Nothing To Discuss with Trump


When U.S. Ambassador to the Organization of American States Carlos Trujillo addressed that organization, he burst Daniel Ortega’s balloon regarding the illusion of speaking with President Donald Trump when the Nicaraguan leader participates in the U.N. General Assembly meeting in New York.

On the TV channel France 24 in early September, Ortega revealed his interest in speaking with the president at the United Nations. Ambassador Trujillo responded this Monday, declaring categorically through Spanish language news media in Miami that “the U.S. government has stated that they (the Ortega-Murillo regime) must stop violating human rights. When they stop violating the rights of Nicaraguans, the kidnappings, the tortures, at that time conversation would be useful. There is nothing to discuss while paramilitary operations in Nicaragua continue violating human rights.”

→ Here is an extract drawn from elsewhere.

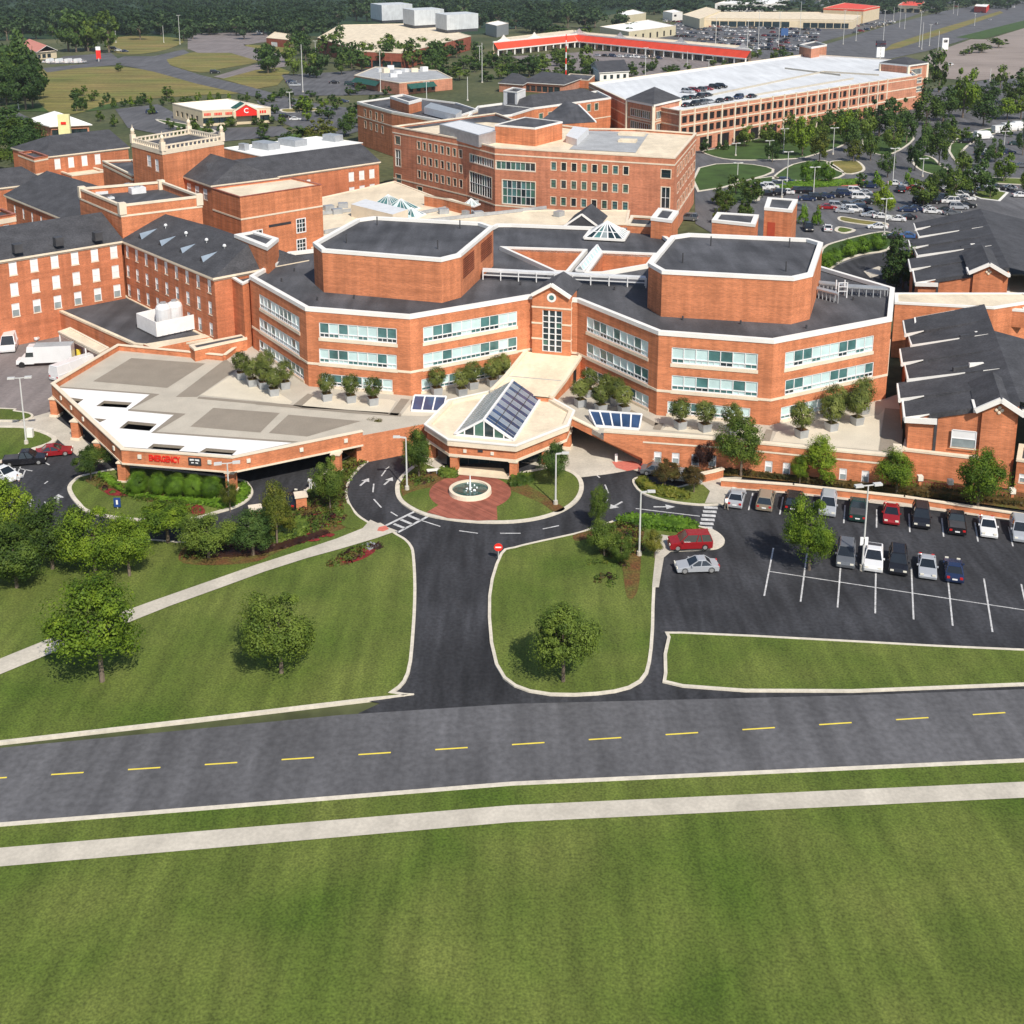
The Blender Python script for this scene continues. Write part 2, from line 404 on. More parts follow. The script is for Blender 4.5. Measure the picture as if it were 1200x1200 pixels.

In his justification of the brutal repression of peaceful protesters and the popular rebellion, Ortega has accused the U.S. of promoting an attempted coup against his government, in spite of his government’s good service as a barrier against illegal drugs, the trafficking of immigrants and international terrorism.

Ortega bases this account on what his spin doctors in Washington report: that the U.S. government is satisfied with the supposed services of the Ortega regime, as well as with its alliance with businessmen and its political facilitation of capitalist businesses. And they add that because of that, the U.S. is not concerned that Ortega violated human rights, that he kept power through fraudulent elections, that he undermined democratic institutions and engaged in scandalous corruption.

But the truth is that at no time did the U.S. government ever declare such support for Ortega. Rather, the White House as well as Congress has repeatedly criticized and even imposed sanctions on the Ortega regime, not only for its perversion of the democratic system and its human rights violations and corruption, but also for its association with the Venezuelan “narcodictator” and its support for Russia’s annexation of Crimea and the Caucasus.

In mid-March of this year, barely one month before the outbreak of the civic rebellion against the dictator, the U.S. ambassador in Managua, Laura Dogu, warned at a conference of the country’s business groups that the prospects for Nicaragua were uncertain, mainly because of the course that the country was following.

It is obvious that the U.S. is not in agreement with this uncertain course and Ortega’s dictatorial drift. He has made the mistake of believing that he can talk with President Trump and convince him to help in resuming this course. This course is lost, without possibility of return. The ones whom Ortega needs to talk to in order to pull this country out of the crisis are the Nicaraguans, in a national dialogue, where he must accept a plan to return the country to democracy.